### Problem statement
Extract each line of the material that follows exactly and omit its pictures.

### Given data

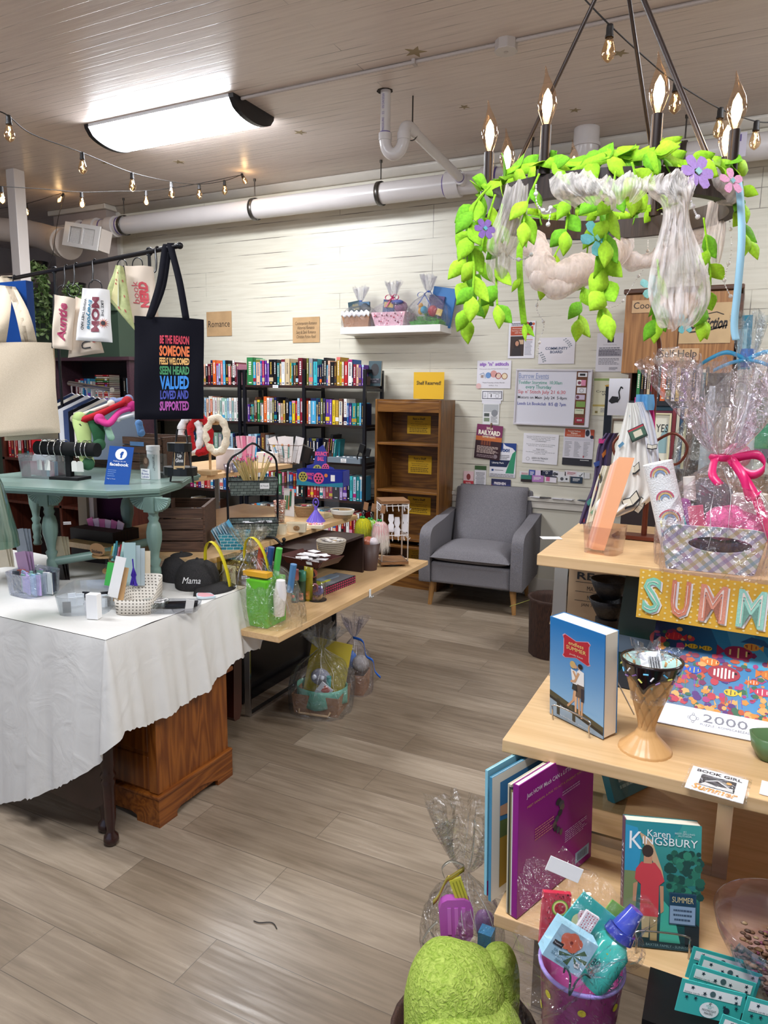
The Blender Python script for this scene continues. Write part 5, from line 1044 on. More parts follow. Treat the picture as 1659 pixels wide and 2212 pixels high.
table(pT.x,XE,pT.y,2.08,hT,'highest maple display table at the right, holding the wrapped plaid basket',((PY(1202,1400,pT.y+.04).x,pT.y+.05,2.0),(.95,pT.y+.05,2.0)))
def cover(bl,br,tl_px,H,d,base,label,draw,spine=None,name='book',cat='book',lean=None,pages=True):
 """a book standing on bl-br whose top left corner projects on tl_px: solves its lean"""
 r=(br-bl);w=r.length;r.normalize();nrm=Vector((r.y,-r.x,0))
 best=None
 for k in range(-5,50):
  a=radians(k);u=Vector((0,0,1))*cos(a)-nrm*sin(a);q=bl+u*H;v=q-CAM;x=CX+FPX*v.dot(R_)/v.dot(F_);y=CY-FPX*v.dot(U_)/v.dot(F_);e=(x-tl_px[0])**2+(y-tl_px[1])**2
  if best is None or e<best[0]:best=(e,u,k)
 u=best[1]if lean is None else Vector((0,0,1))*cos(radians(lean))-nrm*sin(radians(lean))
 X=frame((bl+br)/2,r,u);t=thing(name,bl,label,cat,mat=X);I_=Matrix();c_=B();c_.bb(-w/2,w/2,0,H,-.002,0,base).bb(-w/2,w/2,0,H,-d,-d+.002,base).bb(-w/2,-w/2+.002,0,H,-d+.002,-.002,spine or base)
 draw(c_,I_,w,H);c_.build('cover',t)
 if pages:B().bb(-w/2+.002,w/2-.001,.001,H-.001,-d+.002,-.002,M('#ece2cf',.8)).build('pages',t)
 return t,X,w
def easel(t,w,d,twist=True):
 wm=M('#b8b4b0',.2,1);b=B();P=[(-w*.32,-.004,-.02),(-w*.34,-.008,.01),(-w*.34,.02,.016),(-w*.30,.032,.012),(w*.30,.032,.012),(w*.34,.02,.016),(w*.34,-.008,.01),(w*.32,-.004,-.02)]
 b.tube(smoothpts(P,4),.0018,wm,6)
 for s_ in(-1,1):b.tube([(s_*w*.3,.0,-d-.004),(s_*w*.12,.16,-d-.008),(s_*w*.3,-.002,-d-.09)],.0016,wm,6)
 return b.build('wire_easel',t)
bl,br=PZ(1188,1540,hM+.003),PZ(1303,1597,hM+.003)
def D_end(b,X,w,h):
 skin,hair1,hair2=c('#c99a72'),c('#c9a566'),c('#241a1a')
 b.rect(X,-w/2,w/2,0,h,grad('#8fb9d8','#1f74b4',1,0,.2),.0003)
 b.pol(X,[(-w*.5,h*.2),(w*.5,h*.055),(w*.5,h*.115),(-w*.5,h*.255)],c('#514b34'),.0006);b.pol(X,[(-w*.5,0),(w*.5,0),(w*.5,h*.055),(-w*.5,h*.2)],c('#8fa3b4'),.0006)
 for xx in(-.36,-.06):b.pol(X,[(w*xx,h*.03),(w*(xx+.06),h*.03),(w*(xx+.06),h*.2),(w*xx,h*.2)],c('#3f3c30'),.0007)
 b.pol(X,[(w*-.5,h*.17),(w*.5,h*.03),(w*.5,h*.06),(w*-.5,h*.2)],c('#2c2820'),.0008)
 yb=h*.17
 P=[(-.24,.855),(-.2,.875),(0,.84),(.2,.875),(.24,.855),(.22,.83),(.22,.69),(.24,.665),(.2,.65),(0,.685),(-.2,.65),(-.24,.665),(-.22,.69),(-.22,.83)]
 P=[(x*w*1.02,y*h)for x,y in P];b.pol(X,[(x*1.06,h*.763+(y-h*.763)*1.07)for x,y in P][::-1],c('#d79aa8'),.0006);b.pol(X,P[::-1],c('#b3202e'),.0008)
 b.txt(X,'endless\nSUMMER',0,h*.785,h*.085,c('#e6d27c'),w=w*.36,bold=.0,z=.0012);b.txt(X,'Jennifer Echols',0,h*.70,h*.022,c('#e4c9b8'),w=w*.25,shear=.3,z=.0012)
 def pg(P,m,z):b.pol(X,[(x*w,y*h)for x,y in P][::-1],m,z)
 pg([(.04,.30),(.075,.30),(.09,.12),(.06,.115)],skin,.001);pg([(.10,.29),(.14,.29),(.13,.10),(.10,.10)],skin,.001);pg([(.0,.30),(.16,.30),(.155,.44),(.02,.44)],c('#5c4c40'),.0012);pg([(.10,.27),(.155,.27),(.16,.40),(.10,.40)],c('#2f2a33'),.0013)
 pg([(.02,.43),(.155,.43),(.15,.565),(.06,.58),(.02,.55)],c('#eae6e0'),.0014);b.disc(X,w*.065,h*.60,w*.032,skin,.0013);b.disc(X,w*.085,h*.613,w*.045,hair2,.0015,ry=h*.025)
 pg([(.04,.55),(.075,.54),(.0,.44),(-.09,.425),(-.09,.445),(-.02,.46)],skin,.0018)
 pg([(-.04,.35),(.0,.35),(-.02,.25),(-.14,.16),(-.16,.175),(-.06,.25)],skin,.001);pg([(-.02,.36),(.03,.36),(.02,.14),(-.01,.14)],c('#d6aa84'),.0011);pg([(-.07,.36),(.04,.35),(.03,.42),(-.05,.43)],c('#2f3230'),.0012)
 pg([(-.06,.42),(.03,.42),(.01,.55),(-.09,.56)],c('#e9e4dc'),.0013);b.disc(X,-w*.005,h*.595,w*.03,skin,.0014);b.disc(X,-w*.055,h*.605,w*.055,hair1,.0013,ry=h*.036);pg([(-.06,.54),(-.03,.55),(.03,.49),(.01,.47)],skin,.0016)
 b.txt(X,'The Boys Next Door   Endless Summer',0,h*.03,h*.016,c('#dfe4ea'),w=w*.6,rot=-3)
t,X,w=cover(bl,br,(1187,1322),.212,.040,M('#2473ad',.3),'thick paperback with couple kissing, titled endless summer, on a wire easel',D_end)
easel(t,w,.04)
pc=PZ(1393,1618,hM);topz=PY(1400,1425,pc.y).z-hM
t=thing('cone_cup',(pc.x,pc.y,hM),'ceramic waffle cone cup dipped in chocolate with sprinkles','cup');Hc=topz
def rad(px_,y_):return px_/2*((Vector((pc.x,pc.y,y_))-CAM).dot(F_))/FPX
rb,rn_,rt=rad(112,hM),rad(36,hM+.04),rad(124,hM+Hc)
WAF=NT('waffle_glaze');WAF.bsdf('#d0a068',.35,0,.4)
cone=[(rb,.0),(rb*.98,.004),(rb*.8,.012),(rb*.45,.030),(rn_,.042),(rn_*1.05,.052)]+[(rn_+(rt-rn_)*(k/10),.052+(Hc-.052)*k/10)for k in range(1,11)]
nn=96;b=B()
def waf(th,z):
 s_=sin(th*9+z*75)*sin(th*9-z*75);g1=abs(sin((th*9+z*140)*.5));g2=abs(sin((th*9-z*140)*.5));return 1-.06*((1 if g1<.3 else 0)+(1 if g2<.3 else 0))if z>.045 else 1-.02*(1 if abs(sin(th*7))<.25 else 0)
fine=[]
for i in range(len(cone)-1):
 (r1,z1),(r2,z2)=cone[i],cone[i+1];
 for k in range(6):fine.append((r1+(r2-r1)*k/6,z1+(z2-z1)*k/6))
fine.append(cone[-1]);b.lathe(fine,WAF.m,(0,0,0),nn,wob=waf);b.build('waffle_body',t)
MINT=M('#b9ddd2',.15);CHO=M('#1e1110',.12)
B().lathe([(rt*.98,Hc),(rt*.94,Hc-.002),(rn_+(rt-rn_)*.62-.004,Hc-(Hc-.052)*.38),(rn_+(rt-rn_)*.4-.004,Hc-(Hc-.052)*.6),(.001,Hc-(Hc-.052)*.62)],MINT,(0,0,0),40).build('mint_inside',t)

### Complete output
The Blender Python script for this scene continues. Write part 5, from line 1044 on. More parts follow. Treat the picture as 1659 pixels wide and 2212 pixels high.
table(pT.x,XE,pT.y,2.08,hT,'highest maple display table at the right, holding the wrapped plaid basket',((PY(1202,1400,pT.y+.04).x,pT.y+.05,2.0),(.95,pT.y+.05,2.0)))
def cover(bl,br,tl_px,H,d,base,label,draw,spine=None,name='book',cat='book',lean=None,pages=True):
 """a book standing on bl-br whose top left corner projects on tl_px: solves its lean"""
 r=(br-bl);w=r.length;r.normalize();nrm=Vector((r.y,-r.x,0))
 best=None
 for k in range(-5,50):
  a=radians(k);u=Vector((0,0,1))*cos(a)-nrm*sin(a);q=bl+u*H;v=q-CAM;x=CX+FPX*v.dot(R_)/v.dot(F_);y=CY-FPX*v.dot(U_)/v.dot(F_);e=(x-tl_px[0])**2+(y-tl_px[1])**2
  if best is None or e<best[0]:best=(e,u,k)
 u=best[1]if lean is None else Vector((0,0,1))*cos(radians(lean))-nrm*sin(radians(lean))
 X=frame((bl+br)/2,r,u);t=thing(name,bl,label,cat,mat=X);I_=Matrix();c_=B();c_.bb(-w/2,w/2,0,H,-.002,0,base).bb(-w/2,w/2,0,H,-d,-d+.002,base).bb(-w/2,-w/2+.002,0,H,-d+.002,-.002,spine or base)
 draw(c_,I_,w,H);c_.build('cover',t)
 if pages:B().bb(-w/2+.002,w/2-.001,.001,H-.001,-d+.002,-.002,M('#ece2cf',.8)).build('pages',t)
 return t,X,w
def easel(t,w,d,twist=True):
 wm=M('#b8b4b0',.2,1);b=B();P=[(-w*.32,-.004,-.02),(-w*.34,-.008,.01),(-w*.34,.02,.016),(-w*.30,.032,.012),(w*.30,.032,.012),(w*.34,.02,.016),(w*.34,-.008,.01),(w*.32,-.004,-.02)]
 b.tube(smoothpts(P,4),.0018,wm,6)
 for s_ in(-1,1):b.tube([(s_*w*.3,.0,-d-.004),(s_*w*.12,.16,-d-.008),(s_*w*.3,-.002,-d-.09)],.0016,wm,6)
 return b.build('wire_easel',t)
bl,br=PZ(1188,1540,hM+.003),PZ(1303,1597,hM+.003)
def D_end(b,X,w,h):
 skin,hair1,hair2=c('#c99a72'),c('#c9a566'),c('#241a1a')
 b.rect(X,-w/2,w/2,0,h,grad('#8fb9d8','#1f74b4',1,0,.2),.0003)
 b.pol(X,[(-w*.5,h*.2),(w*.5,h*.055),(w*.5,h*.115),(-w*.5,h*.255)],c('#514b34'),.0006);b.pol(X,[(-w*.5,0),(w*.5,0),(w*.5,h*.055),(-w*.5,h*.2)],c('#8fa3b4'),.0006)
 for xx in(-.36,-.06):b.pol(X,[(w*xx,h*.03),(w*(xx+.06),h*.03),(w*(xx+.06),h*.2),(w*xx,h*.2)],c('#3f3c30'),.0007)
 b.pol(X,[(w*-.5,h*.17),(w*.5,h*.03),(w*.5,h*.06),(w*-.5,h*.2)],c('#2c2820'),.0008)
 yb=h*.17
 P=[(-.24,.855),(-.2,.875),(0,.84),(.2,.875),(.24,.855),(.22,.83),(.22,.69),(.24,.665),(.2,.65),(0,.685),(-.2,.65),(-.24,.665),(-.22,.69),(-.22,.83)]
 P=[(x*w*1.02,y*h)for x,y in P];b.pol(X,[(x*1.06,h*.763+(y-h*.763)*1.07)for x,y in P][::-1],c('#d79aa8'),.0006);b.pol(X,P[::-1],c('#b3202e'),.0008)
 b.txt(X,'endless\nSUMMER',0,h*.785,h*.085,c('#e6d27c'),w=w*.36,bold=.0,z=.0012);b.txt(X,'Jennifer Echols',0,h*.70,h*.022,c('#e4c9b8'),w=w*.25,shear=.3,z=.0012)
 def pg(P,m,z):b.pol(X,[(x*w,y*h)for x,y in P][::-1],m,z)
 pg([(.04,.30),(.075,.30),(.09,.12),(.06,.115)],skin,.001);pg([(.10,.29),(.14,.29),(.13,.10),(.10,.10)],skin,.001);pg([(.0,.30),(.16,.30),(.155,.44),(.02,.44)],c('#5c4c40'),.0012);pg([(.10,.27),(.155,.27),(.16,.40),(.10,.40)],c('#2f2a33'),.0013)
 pg([(.02,.43),(.155,.43),(.15,.565),(.06,.58),(.02,.55)],c('#eae6e0'),.0014);b.disc(X,w*.065,h*.60,w*.032,skin,.0013);b.disc(X,w*.085,h*.613,w*.045,hair2,.0015,ry=h*.025)
 pg([(.04,.55),(.075,.54),(.0,.44),(-.09,.425),(-.09,.445),(-.02,.46)],skin,.0018)
 pg([(-.04,.35),(.0,.35),(-.02,.25),(-.14,.16),(-.16,.175),(-.06,.25)],skin,.001);pg([(-.02,.36),(.03,.36),(.02,.14),(-.01,.14)],c('#d6aa84'),.0011);pg([(-.07,.36),(.04,.35),(.03,.42),(-.05,.43)],c('#2f3230'),.0012)
 pg([(-.06,.42),(.03,.42),(.01,.55),(-.09,.56)],c('#e9e4dc'),.0013);b.disc(X,-w*.005,h*.595,w*.03,skin,.0014);b.disc(X,-w*.055,h*.605,w*.055,hair1,.0013,ry=h*.036);pg([(-.06,.54),(-.03,.55),(.03,.49),(.01,.47)],skin,.0016)
 b.txt(X,'The Boys Next Door   Endless Summer',0,h*.03,h*.016,c('#dfe4ea'),w=w*.6,rot=-3)
t,X,w=cover(bl,br,(1187,1322),.212,.040,M('#2473ad',.3),'thick paperback with couple kissing, titled endless summer, on a wire easel',D_end)
easel(t,w,.04)
pc=PZ(1393,1618,hM);topz=PY(1400,1425,pc.y).z-hM
t=thing('cone_cup',(pc.x,pc.y,hM),'ceramic waffle cone cup dipped in chocolate with sprinkles','cup');Hc=topz
def rad(px_,y_):return px_/2*((Vector((pc.x,pc.y,y_))-CAM).dot(F_))/FPX
rb,rn_,rt=rad(112,hM),rad(36,hM+.04),rad(124,hM+Hc)
WAF=NT('waffle_glaze');WAF.bsdf('#d0a068',.35,0,.4)
cone=[(rb,.0),(rb*.98,.004),(rb*.8,.012),(rb*.45,.030),(rn_,.042),(rn_*1.05,.052)]+[(rn_+(rt-rn_)*(k/10),.052+(Hc-.052)*k/10)for k in range(1,11)]
nn=96;b=B()
def waf(th,z):
 s_=sin(th*9+z*75)*sin(th*9-z*75);g1=abs(sin((th*9+z*140)*.5));g2=abs(sin((th*9-z*140)*.5));return 1-.06*((1 if g1<.3 else 0)+(1 if g2<.3 else 0))if z>.045 else 1-.02*(1 if abs(sin(th*7))<.25 else 0)
fine=[]
for i in range(len(cone)-1):
 (r1,z1),(r2,z2)=cone[i],cone[i+1];
 for k in range(6):fine.append((r1+(r2-r1)*k/6,z1+(z2-z1)*k/6))
fine.append(cone[-1]);b.lathe(fine,WAF.m,(0,0,0),nn,wob=waf);b.build('waffle_body',t)
MINT=M('#b9ddd2',.15);CHO=M('#1e1110',.12)
B().lathe([(rt*.98,Hc),(rt*.94,Hc-.002),(rn_+(rt-rn_)*.62-.004,Hc-(Hc-.052)*.38),(rn_+(rt-rn_)*.4-.004,Hc-(Hc-.052)*.6),(.001,Hc-(Hc-.052)*.62)],MINT,(0,0,0),40).build('mint_inside',t)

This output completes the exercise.